What you are asked to do
Quote exactly the lines from the line containing "0.006), mt.passage_dark, dl)" to the line containing "w, mt.plaster_brown, h)", both lines included, please, and nothing more.

^^^^^^^^^^^^^^^^

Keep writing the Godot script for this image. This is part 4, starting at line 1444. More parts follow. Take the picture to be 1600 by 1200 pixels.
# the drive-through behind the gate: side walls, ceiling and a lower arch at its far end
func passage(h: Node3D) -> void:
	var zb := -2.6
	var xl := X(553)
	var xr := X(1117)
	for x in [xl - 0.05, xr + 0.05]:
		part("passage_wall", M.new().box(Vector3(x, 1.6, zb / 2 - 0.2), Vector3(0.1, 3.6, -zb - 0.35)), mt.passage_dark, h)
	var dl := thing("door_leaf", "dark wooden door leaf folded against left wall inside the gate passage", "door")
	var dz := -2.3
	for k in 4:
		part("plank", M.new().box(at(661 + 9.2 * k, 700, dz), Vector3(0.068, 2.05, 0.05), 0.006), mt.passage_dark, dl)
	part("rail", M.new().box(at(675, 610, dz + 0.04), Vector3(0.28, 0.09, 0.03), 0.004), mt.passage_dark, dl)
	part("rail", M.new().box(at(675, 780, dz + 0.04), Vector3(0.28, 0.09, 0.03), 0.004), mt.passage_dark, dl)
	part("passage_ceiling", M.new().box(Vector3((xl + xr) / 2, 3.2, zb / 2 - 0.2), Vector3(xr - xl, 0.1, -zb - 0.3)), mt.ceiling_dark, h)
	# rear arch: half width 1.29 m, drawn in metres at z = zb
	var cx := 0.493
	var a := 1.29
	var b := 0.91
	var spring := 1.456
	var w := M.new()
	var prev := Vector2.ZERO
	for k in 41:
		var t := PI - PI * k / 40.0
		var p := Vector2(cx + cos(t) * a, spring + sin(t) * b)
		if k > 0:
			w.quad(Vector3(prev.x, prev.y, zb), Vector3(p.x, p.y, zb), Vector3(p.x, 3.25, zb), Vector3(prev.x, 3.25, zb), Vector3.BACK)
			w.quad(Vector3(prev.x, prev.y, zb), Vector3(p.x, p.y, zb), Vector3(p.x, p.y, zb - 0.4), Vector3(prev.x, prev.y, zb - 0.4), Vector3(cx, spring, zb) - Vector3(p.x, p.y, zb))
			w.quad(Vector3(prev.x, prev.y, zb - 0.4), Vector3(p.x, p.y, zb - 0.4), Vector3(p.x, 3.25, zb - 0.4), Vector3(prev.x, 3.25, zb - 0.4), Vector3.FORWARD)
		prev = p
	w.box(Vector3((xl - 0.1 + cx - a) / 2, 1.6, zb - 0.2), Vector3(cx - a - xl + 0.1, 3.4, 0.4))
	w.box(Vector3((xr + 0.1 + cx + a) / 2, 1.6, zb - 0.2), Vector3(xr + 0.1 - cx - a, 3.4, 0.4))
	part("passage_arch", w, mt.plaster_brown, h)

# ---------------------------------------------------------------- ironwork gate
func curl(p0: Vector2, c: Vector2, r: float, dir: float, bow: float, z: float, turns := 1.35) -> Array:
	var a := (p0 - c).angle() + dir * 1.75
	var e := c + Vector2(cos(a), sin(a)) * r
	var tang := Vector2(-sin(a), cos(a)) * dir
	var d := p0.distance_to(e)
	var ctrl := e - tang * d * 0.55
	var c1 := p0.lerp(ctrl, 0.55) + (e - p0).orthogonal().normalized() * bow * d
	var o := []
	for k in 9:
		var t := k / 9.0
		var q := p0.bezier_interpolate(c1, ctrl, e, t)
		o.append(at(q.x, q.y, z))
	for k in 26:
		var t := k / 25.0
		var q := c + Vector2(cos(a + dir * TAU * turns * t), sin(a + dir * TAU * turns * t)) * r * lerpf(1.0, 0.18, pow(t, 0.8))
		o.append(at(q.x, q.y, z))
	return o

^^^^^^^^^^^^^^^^

Response to this exercise
		part("plank", M.new().box(at(661 + 9.2 * k, 700, dz), Vector3(0.068, 2.05, 0.05), 0.006), mt.passage_dark, dl)
	part("rail", M.new().box(at(675, 610, dz + 0.04), Vector3(0.28, 0.09, 0.03), 0.004), mt.passage_dark, dl)
	part("rail", M.new().box(at(675, 780, dz + 0.04), Vector3(0.28, 0.09, 0.03), 0.004), mt.passage_dark, dl)
	part("passage_ceiling", M.new().box(Vector3((xl + xr) / 2, 3.2, zb / 2 - 0.2), Vector3(xr - xl, 0.1, -zb - 0.3)), mt.ceiling_dark, h)
	# rear arch: half width 1.29 m, drawn in metres at z = zb
	var cx := 0.493
	var a := 1.29
	var b := 0.91
	var spring := 1.456
	var w := M.new()
	var prev := Vector2.ZERO
	for k in 41:
		var t := PI - PI * k / 40.0
		var p := Vector2(cx + cos(t) * a, spring + sin(t) * b)
		if k > 0:
			w.quad(Vector3(prev.x, prev.y, zb), Vector3(p.x, p.y, zb), Vector3(p.x, 3.25, zb), Vector3(prev.x, 3.25, zb), Vector3.BACK)
			w.quad(Vector3(prev.x, prev.y, zb), Vector3(p.x, p.y, zb), Vector3(p.x, p.y, zb - 0.4), Vector3(prev.x, prev.y, zb - 0.4), Vector3(cx, spring, zb) - Vector3(p.x, p.y, zb))
			w.quad(Vector3(prev.x, prev.y, zb - 0.4), Vector3(p.x, p.y, zb - 0.4), Vector3(p.x, 3.25, zb - 0.4), Vector3(prev.x, 3.25, zb - 0.4), Vector3.FORWARD)
		prev = p
	w.box(Vector3((xl - 0.1 + cx - a) / 2, 1.6, zb - 0.2), Vector3(cx - a - xl + 0.1, 3.4, 0.4))
	w.box(Vector3((xr + 0.1 + cx + a) / 2, 1.6, zb - 0.2), Vector3(xr + 0.1 - cx - a, 3.4, 0.4))
	part("passage_arch", w, mt.plaster_brown, h)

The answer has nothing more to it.